Inverse problems for first-order hyperbolic equations with time-dependent coefficients
Giuseppe Floridia, Hiroshi Takase
TL;DR
This work addresses inverse problems for first-order hyperbolic equations with coefficients depending on space and time, focusing on global Lipschitz stability. The authors introduce a novel Carleman weight built from the length of integral curves of $A(\cdot,0)$, enabling stability results without strong structure assumptions on the time-dependent part. They prove Lipschitz stability for (i) an inverse source problem, (ii) a zeroth-order inverse coefficient problem, and (iii) a simultaneous reconstruction of time-independent principal parts, by combining the Carleman estimate with energy methods.

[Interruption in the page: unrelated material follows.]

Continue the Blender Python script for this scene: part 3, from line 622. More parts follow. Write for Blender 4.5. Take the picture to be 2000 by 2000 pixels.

The results extend inverse-problem theory to time-varying principal parts and provide tools for applications in conservation laws with evolving coefficients, with explicit boundary data frameworks and observability-time conditions $T_0<T$.
Abstract
We prove global Lipschitz stability for inverse source and coefficient problems for first-order linear hyperbolic equations, the coefficients of which depend on both space and time. We use a global Carleman estimate, and a crucial point, introduced in this paper, is the choice of the length of integral curves of a vector field generated by the principal part of the hyperbolic operator to construct a weight function for the Carleman estimate. These integral curves correspond to the characteristic curves in some cases.